Due Process and Proving Income in Divorce

Lee’s note – 5/5/17: This note was originally based on a version of the court’s opinion that has since been withdrawn. On April 7, 2017, after rehearing, the appeals court withdrew that opinion and substituted a now one in its place. I have left the note in place, but I have added at the end a quick summary of the new language from the new opinion.

Wesley Person earned $40 million playing basketball in the NBA. Unfortunately, his success on the court didn’t transfer successfully to his life off the court. He ended up unemployed and with his marriage in divorce court. Because he and his wife could not or did not agree quietly on the terms of their divorce, we now know more than we need to about his financial affairs, cataloged and discussed in the case of Person v Person, DR 2150225 (Ala. Civ. App. January 20, 2017).

For students of domestic relations law, the case provides an excellent demonstration of the mundane requirements of complying with procedural due process and proving income in divorce. The trial court had entered a pendente lite order in the form of a temporary restraining order (often shortened by lawyers to the term “TRO”) after the wife had filed for divorce but before the complaint had been served on the husband. The TRO set child support at $6,000 per month and alimony at $10,000 per month. There’s no mention in the opinion of efforts to convert the TRO later to a permanent order. The husband made no payments at all in compliance with it.

By the time the case was tried, the arrearage on the child support and alimony stood at $320,000. The trial court set the arrearage but did not describe any plan to pay it.
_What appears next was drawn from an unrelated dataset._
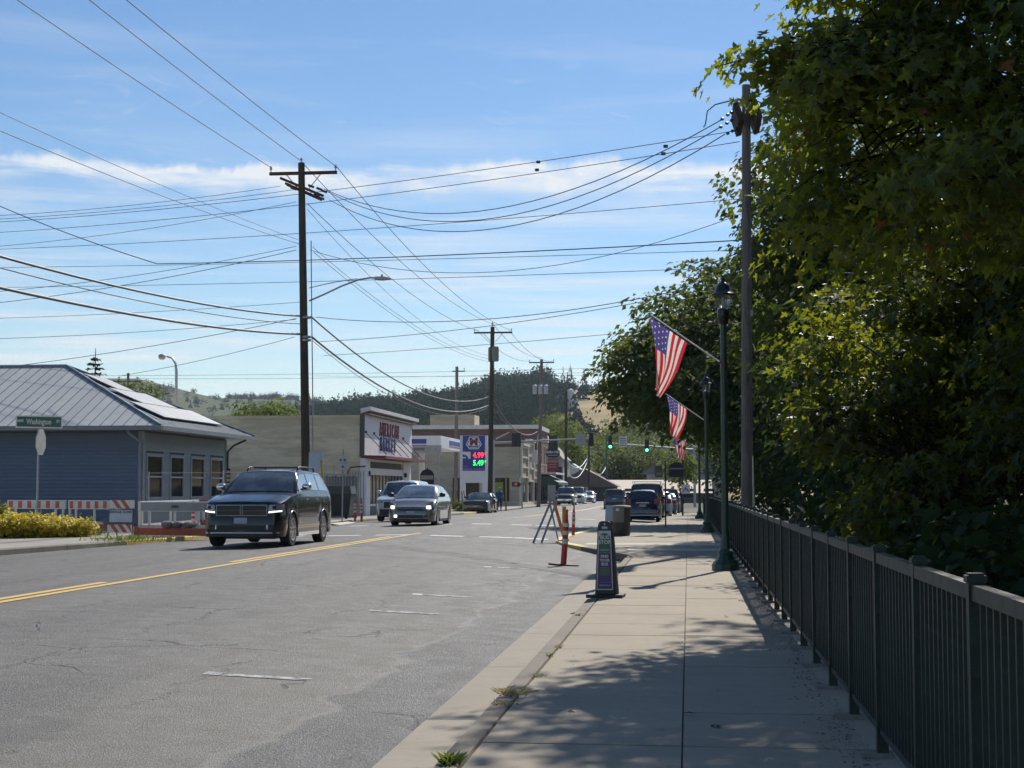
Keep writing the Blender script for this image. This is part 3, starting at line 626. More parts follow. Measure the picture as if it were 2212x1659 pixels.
W('telephone_cable', 'pale cable sagging from near pole to second pole above the market roof, upper', at(672, 684, Y1), at(1058, 856, Y2), 1.5, .034, M_wirel)
W('telephone_cable', 'pale cable sagging from near pole to second pole above the market roof, lower', at(674, 728, Y1), at(1058, 874, Y2), 1.5, .042, M_wirel)
W('telephone_cable', 'thin wire under the pale cables toward the second pole', at(674, 735, Y1), at(1058, 878, Y2), 1.6, .012)
W('telephone_cable', 'pale cable falling from second pole to third pole', at(1064, 858, Y2), at(1163, 930, Y3), 1.4, .035, M_wirel); W('telephone_cable', 'thin cable falling from second pole to third pole', at(1064, 878, Y2), at(1163, 932, Y3), 1.0, .02, M_wirel)
W('telephone_cable', 'white cable swag beyond the signals, nearer one', at(1216, 975, 185), at(1270, 985, 205), 1.8, .07, mat('swag_white', (.6, .62, .55), .5)); W('telephone_cable', 'white cable swag beyond the signals, farther one', at(1272, 987, 205), at(1312, 1000, 225), 2.0, .07, MAT['swag_white'])
W('telephone_cable', 'lower white cable swag beyond the signals', at(1216, 1005, 185), at(1270, 992, 205), 2.0, .06, MAT['swag_white'])
for i, (a, b, s, l) in enumerate((((700, 408), (1560, 258), 1.6, 'highest'), ((706, 413), (1560, 272), 1.75, 'middle'), ((712, 432), (1566, 290), 1.8, 'lowest'))):
    W('power_wire', 'sagging wire across the road from near pole to the pole among trees, %s' % l, at(*a, Y1), at(*b, YR), s, .014)
W('power_wire', 'upper spacer wire crossing the road to the tall right pole', at(-260, 490, 63), at(1598, 281, YR), .5, .010); W('power_wire', 'second spacer wire crossing the road to the tall right pole', at(-260, 512, 63), at(1598, 306, YR), .5, .010)
for i, (a, b, y) in enumerate(((1163, 350, 46.5), (1438, 316, 41), (1160, 367, 46.5), (1433, 332, 41))):
    p = at(a, b, y); o = MB().cyl(p - Vector((.06, 0, 0)), p + Vector((.06, 0, 0)), .045, .045, 8).build('wire_spacer', M_ins, label=('left spacer on the upper crossing wire', 'right spacer on the upper crossing wire', 'left spacer on the second crossing wire', 'right spacer on the second crossing wire')[i], cat='spacer', group='wire spacers')
lat = [((-200, 545), (1545, 430), .25, .010, 'thin wire crossing the sky just under the white cloud'), ((340, 570), (1548, 519), .12, .018, 'dark straight service cable from mid sky to the maples'), ((-80, 410), (340, 570), .15, .018, 'dark service cable from the left edge down to the junction'),
       ((-200, 580), (1548, 540), .1, .009, 'faint thin wire under the dark service cable'), ((670, 540), (1545, 432), 1.6, .011, 'wire sagging from the near pole up to the maples under the cloud'), ((-200, 622), (1480, 578), .15, .009, 'faint lower wire crossing to the right crown'),
       ((682, 685), (1478, 592), .8, .013, 'thicker wire from the near pole rising to the right tree crown'), ((690, 738), (1400, 632), .35, .011, 'lower wire from the near pole passing the second pole top'), ((700, 768), (1320, 716), .1, .009, 'lowest faint wire from the near pole to the right crown'),
       ((-150, 640), (640, 532), .3, .011, 'wire rising from the left edge to the near pole, upper'), ((-150, 668), (640, 540), .3, .013, 'wire rising from the left edge to the near pole, lower'), ((-100, 805), (640, 688), .2, .012, 'wire rising over the blue roof to the near pole'),
       ((260, 812), (636, 728), .1, .010, 'wire from the small far pole over the roof to the near pole'), ((-150, 480), (634, 410), .2, .010, 'thin wire from the left edge to the lower crossarm, upper'), ((-150, 542), (640, 436), .3, .010, 'thin wire from the left edge to the lower crossarm, lower'), ((-100, 690), (655, 652), .1, .009, 'faint wire at left below the thick cables'),
       ((-150, 735), (640, 690), .15, .010, 'faint wire at far left above the roof'), ((-100, 470), (606, 402), .2, .010, 'thin wire from the left edge to the upper crossarm')]
for (a, b, s, r, l) in lat:
    if b[0] > 1300: b = (1730, b[1] + (b[1] - a[1]) / (b[0] - a[0]) * (1730 - b[0]))
    W('service_wire', l, at(*a, Y1 + 2), at(*b, Y1 - 14 if b[0] > 1300 else Y1), s, r)
W('service_wire', 'distant wire above the market and hill, upper', at(-60, 812, 170), at(1420, 792, 170), .3, .018); W('service_wire', 'distant wire above the market and hill, lower', at(270, 818, 170), at(1420, 800, 170), .3, .016); W('service_wire', 'distant wire above the hill at right', at(680, 812, 175), at(1440, 806, 175), .2, .014)
W('service_wire', 'thin wire from the near pole down to the second pole transformer', at(664, 452, Y1), at(1060, 768, Y2), 1.2, .010); W('service_wire', 'thin wire from mid near pole to the second pole', at(676, 534, Y1), at(1060, 776, Y2), .8, .011)
W('service_wire', 'pair wire beside the thin mid wire to the second pole', at(678, 545, Y1), at(1060, 782, Y2), .8, .011)
for i, (a, b, l) in enumerate((((1790, 529), (1905, 538), 'upper pale wire glimpsed inside the maple'), ((1800, 550), (1930, 562), 'middle pale wire glimpsed inside the maple'), ((1770, 582), (1880, 592), 'lower pale wire glimpsed inside the maple'))):
    W('service_wire', l, at(*a, 36.5), at(*b, 30), .02, .012, M_wirel)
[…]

The trial court divided the couple’s property and ordered the husband to pay alimony of $1,000 per month and child support of $2,500 per month.

The husband argued on appeal that that original pendente lite order was void because it didn’t comply with Ala. Rule Civ. Proc. 65(b). Specifically, Rule 65(b) requires that to support an order without notice to the other party requires proof in affidavit or verified complaint that immediate and irreparable harm will result to the applicant before the adverse party or his attorney can be heard in opposition. It also requires that the applicant’s attorney certify to the court the efforts made to give notice to the adverse party and the reasons supporting the claim that notice should not be required.
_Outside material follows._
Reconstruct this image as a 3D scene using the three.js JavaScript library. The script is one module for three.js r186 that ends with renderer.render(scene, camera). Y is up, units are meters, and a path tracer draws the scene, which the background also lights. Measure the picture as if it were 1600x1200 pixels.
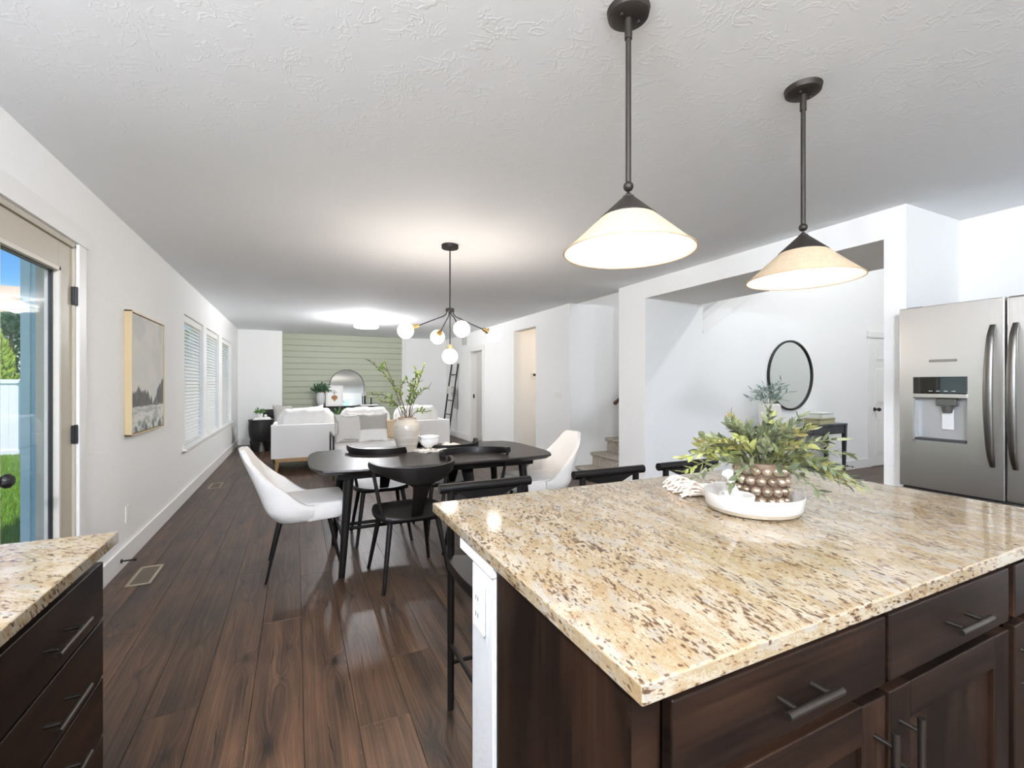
import * as THREE from 'three';
import { RoundedBoxGeometry } from 'three/addons/geometries/RoundedBoxGeometry.js';
import { mergeGeometries, mergeVertices, toCreasedNormals } from 'three/addons/utils/BufferGeometryUtils.js';
import { Sky } from 'three/addons/objects/Sky.js';

// ---------------------------------------------------------------- camera, sky, sun, exposure
const scene = new THREE.Scene();
const EYE = 1.3, FOCAL = 711, YAW = Math.atan(337 / 711);
const camera = new THREE.PerspectiveCamera(2 * Math.atan(600 / FOCAL) * 180 / Math.PI, 4 / 3, 0.05, 200);
camera.position.set(0, EYE, 0);
camera.rotation.y = -YAW;
const renderer = new THREE.WebGLRenderer({ antialias: true });
renderer.toneMapping = THREE.LinearToneMapping;
renderer.toneMappingExposure = 1.74;
renderer.shadowMap.enabled = true;

const sunDir = new THREE.Vector3(0.4, 0.8, 0.45).normalize();
const sky = new Sky();
sky.scale.setScalar(150);
sky.name = 'sky';
Object.assign(sky.material.uniforms.turbidity, { value: 2.5 });
sky.material.uniforms.rayleigh.value = 1.2;
sky.material.uniforms.mieCoefficient.value = 0.004;
sky.material.uniforms.mieDirectionalG.value = 0.7;
sky.material.uniforms.sunPosition.value.copy(sunDir).multiplyScalar(100);
sky.material.uniforms.cloudCoverage.value = 0.45;
sky.material.uniforms.cloudDensity.value = 0.5;
sky.material.uniforms.showSunDisc.value = 0;
scene.add(sky);
scene.backgroundIntensity = 0.13;

const sun = new THREE.DirectionalLight(0xfff4e4, 3.2);
sun.name = 'sun';
sun.position.copy(sunDir).multiplyScalar(30);
sun.castShadow = true;
Object.assign(sun.shadow.camera, { left: -25, right: 25, top: 25, bottom: -25, near: 1, far: 80 });
sun.shadow.mapSize.set(2048, 2048);
scene.add(sun, sun.target);
const LAMP = 1.7;            // strength of all the lamps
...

Because the record contained neither of these essentials, the appeals court agreed with the husband that the order was void. It therefore reversed the trial court’s order setting the arrearage. The appeals court reversed the trial court’s order of child support because “there is no evidence of the parties’ incomes or of the needs of the children in the record.” The appeals court pointed out that, on remand, the trial court could choose to make the order of child support retroactive to the filing of the wife’s complaint for divorce.

The appeals court reversed the trial court’s alimony order because there was no evidence in the record demonstrating the wife would be unable to meet her needs absent alimony. And finally, because alimony and property division are interrelated, the appeals court reversed the trial court’s order on property division.

So now this case goes back to the trial court, where an angry but wiser judge will take evidence on the incomes of each party,  the need of the wife for alimony, and the needs of the children. Then the trial court will issue a new order spelling out its findings and issuing orders for child support, alimony, and property division.

Summary of changes in April 7 opinion: The court does not appear to have made any significant substantive changes in its ruling. There is no longer an invitation to the trial court to make the award of child support or alimony retroactive to the filing date, but neither is there any specific bar to a retroactive order. The appeals court does include language in its revised opinion pointing out that at the hearing on the husband’s postjudgment motion, the wife seemed to believe the portion of the marital estate awarded to her would be adequate to provide for her support (implying that alimony may not be needed).